- _To do_:
Give back, exactly as written, the lines from the beginning of the listing through the one that contains "col = scene.collection".

- _Supplied data_:
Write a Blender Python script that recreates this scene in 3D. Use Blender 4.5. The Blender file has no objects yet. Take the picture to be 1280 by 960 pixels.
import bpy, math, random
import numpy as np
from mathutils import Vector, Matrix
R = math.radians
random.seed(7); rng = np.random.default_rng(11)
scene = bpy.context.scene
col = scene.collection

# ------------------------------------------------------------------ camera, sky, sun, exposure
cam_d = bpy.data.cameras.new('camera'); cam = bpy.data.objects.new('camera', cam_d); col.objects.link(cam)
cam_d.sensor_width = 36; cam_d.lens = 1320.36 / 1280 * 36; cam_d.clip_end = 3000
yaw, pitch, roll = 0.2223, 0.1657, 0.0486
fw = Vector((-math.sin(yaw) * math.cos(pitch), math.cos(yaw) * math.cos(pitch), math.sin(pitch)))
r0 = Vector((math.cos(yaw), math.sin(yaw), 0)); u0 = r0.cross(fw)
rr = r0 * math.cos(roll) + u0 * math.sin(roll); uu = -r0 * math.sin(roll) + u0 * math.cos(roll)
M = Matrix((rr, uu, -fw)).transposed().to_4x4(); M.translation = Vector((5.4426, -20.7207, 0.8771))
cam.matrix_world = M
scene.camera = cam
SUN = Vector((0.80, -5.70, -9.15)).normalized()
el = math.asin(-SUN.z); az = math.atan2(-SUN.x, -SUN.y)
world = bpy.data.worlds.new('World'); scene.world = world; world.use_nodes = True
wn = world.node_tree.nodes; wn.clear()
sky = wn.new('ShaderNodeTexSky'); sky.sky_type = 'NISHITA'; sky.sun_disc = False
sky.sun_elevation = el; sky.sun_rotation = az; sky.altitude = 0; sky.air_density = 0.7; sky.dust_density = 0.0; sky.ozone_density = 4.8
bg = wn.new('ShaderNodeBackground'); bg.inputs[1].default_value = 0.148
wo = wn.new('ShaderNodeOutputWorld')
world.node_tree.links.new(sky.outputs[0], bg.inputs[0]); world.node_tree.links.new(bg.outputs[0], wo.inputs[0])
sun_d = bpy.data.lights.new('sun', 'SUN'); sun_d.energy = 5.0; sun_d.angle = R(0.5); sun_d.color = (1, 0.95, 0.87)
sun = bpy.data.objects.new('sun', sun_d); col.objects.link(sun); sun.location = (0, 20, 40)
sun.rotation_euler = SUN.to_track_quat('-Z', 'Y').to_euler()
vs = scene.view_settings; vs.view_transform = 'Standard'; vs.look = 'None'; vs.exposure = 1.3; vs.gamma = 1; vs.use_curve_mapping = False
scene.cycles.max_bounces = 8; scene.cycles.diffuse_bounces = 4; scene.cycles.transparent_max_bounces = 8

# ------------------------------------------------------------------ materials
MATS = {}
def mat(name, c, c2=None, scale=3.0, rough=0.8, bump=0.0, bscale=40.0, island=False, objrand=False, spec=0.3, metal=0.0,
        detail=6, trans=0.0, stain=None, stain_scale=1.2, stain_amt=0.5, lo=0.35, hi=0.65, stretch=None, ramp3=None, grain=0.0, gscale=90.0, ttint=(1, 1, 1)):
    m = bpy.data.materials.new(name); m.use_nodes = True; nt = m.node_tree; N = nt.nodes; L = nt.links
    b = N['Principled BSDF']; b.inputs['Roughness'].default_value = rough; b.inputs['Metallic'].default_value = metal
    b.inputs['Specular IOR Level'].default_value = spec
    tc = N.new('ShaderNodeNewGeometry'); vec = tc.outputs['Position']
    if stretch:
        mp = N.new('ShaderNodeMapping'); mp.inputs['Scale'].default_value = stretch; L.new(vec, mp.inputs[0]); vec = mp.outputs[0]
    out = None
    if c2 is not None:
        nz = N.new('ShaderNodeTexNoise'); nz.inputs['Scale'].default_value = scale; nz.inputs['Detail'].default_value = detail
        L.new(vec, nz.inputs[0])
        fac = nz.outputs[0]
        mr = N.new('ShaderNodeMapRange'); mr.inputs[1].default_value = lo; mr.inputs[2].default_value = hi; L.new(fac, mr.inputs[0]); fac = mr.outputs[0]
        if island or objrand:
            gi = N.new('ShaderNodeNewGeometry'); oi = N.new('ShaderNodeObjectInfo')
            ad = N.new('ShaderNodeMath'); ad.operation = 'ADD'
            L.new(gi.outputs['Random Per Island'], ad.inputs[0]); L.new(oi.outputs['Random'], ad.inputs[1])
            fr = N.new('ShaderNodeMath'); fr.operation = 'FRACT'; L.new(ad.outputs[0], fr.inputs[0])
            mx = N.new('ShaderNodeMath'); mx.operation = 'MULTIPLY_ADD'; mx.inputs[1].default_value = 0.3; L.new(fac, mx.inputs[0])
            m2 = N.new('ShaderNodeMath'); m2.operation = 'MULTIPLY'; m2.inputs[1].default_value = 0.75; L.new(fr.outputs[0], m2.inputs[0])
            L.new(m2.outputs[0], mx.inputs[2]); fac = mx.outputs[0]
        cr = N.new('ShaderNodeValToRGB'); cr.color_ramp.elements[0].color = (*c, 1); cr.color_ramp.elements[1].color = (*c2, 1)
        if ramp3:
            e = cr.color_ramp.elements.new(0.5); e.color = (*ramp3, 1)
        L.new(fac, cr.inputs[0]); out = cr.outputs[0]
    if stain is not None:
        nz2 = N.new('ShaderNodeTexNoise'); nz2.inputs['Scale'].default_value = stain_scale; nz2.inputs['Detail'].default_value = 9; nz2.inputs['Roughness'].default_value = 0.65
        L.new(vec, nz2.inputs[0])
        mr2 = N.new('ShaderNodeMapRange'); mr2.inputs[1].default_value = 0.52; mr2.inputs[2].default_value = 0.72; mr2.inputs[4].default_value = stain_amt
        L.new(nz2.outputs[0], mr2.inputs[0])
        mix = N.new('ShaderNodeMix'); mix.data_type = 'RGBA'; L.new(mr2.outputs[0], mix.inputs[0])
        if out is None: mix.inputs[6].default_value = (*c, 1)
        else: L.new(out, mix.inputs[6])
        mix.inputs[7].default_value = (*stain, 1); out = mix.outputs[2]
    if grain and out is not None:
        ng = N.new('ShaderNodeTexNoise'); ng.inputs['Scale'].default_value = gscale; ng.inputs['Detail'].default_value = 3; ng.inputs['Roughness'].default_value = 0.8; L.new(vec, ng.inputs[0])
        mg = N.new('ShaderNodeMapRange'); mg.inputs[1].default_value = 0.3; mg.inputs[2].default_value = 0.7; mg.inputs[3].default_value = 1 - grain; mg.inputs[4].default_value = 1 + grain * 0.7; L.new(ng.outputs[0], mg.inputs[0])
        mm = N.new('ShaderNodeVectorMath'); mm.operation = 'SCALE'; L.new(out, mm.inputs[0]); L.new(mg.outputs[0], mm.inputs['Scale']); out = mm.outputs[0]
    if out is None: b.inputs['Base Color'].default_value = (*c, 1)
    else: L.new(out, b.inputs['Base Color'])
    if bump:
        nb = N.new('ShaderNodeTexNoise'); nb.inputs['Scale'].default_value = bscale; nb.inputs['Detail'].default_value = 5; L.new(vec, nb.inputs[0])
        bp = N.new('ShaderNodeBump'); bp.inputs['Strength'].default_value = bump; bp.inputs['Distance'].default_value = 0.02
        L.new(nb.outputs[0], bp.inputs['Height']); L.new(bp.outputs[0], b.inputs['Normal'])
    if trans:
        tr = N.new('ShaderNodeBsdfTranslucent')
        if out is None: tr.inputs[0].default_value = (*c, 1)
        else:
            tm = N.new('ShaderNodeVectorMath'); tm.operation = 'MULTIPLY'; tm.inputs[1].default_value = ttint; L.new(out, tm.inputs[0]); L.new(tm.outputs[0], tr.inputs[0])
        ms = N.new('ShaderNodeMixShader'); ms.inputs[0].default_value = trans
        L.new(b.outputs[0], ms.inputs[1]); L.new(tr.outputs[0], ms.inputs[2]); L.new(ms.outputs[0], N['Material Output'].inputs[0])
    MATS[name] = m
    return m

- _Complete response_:
Write a Blender Python script that recreates this scene in 3D. Use Blender 4.5. The Blender file has no objects yet. Take the picture to be 1280 by 960 pixels.
import bpy, math, random
import numpy as np
from mathutils import Vector, Matrix
R = math.radians
random.seed(7); rng = np.random.default_rng(11)
scene = bpy.context.scene
col = scene.collection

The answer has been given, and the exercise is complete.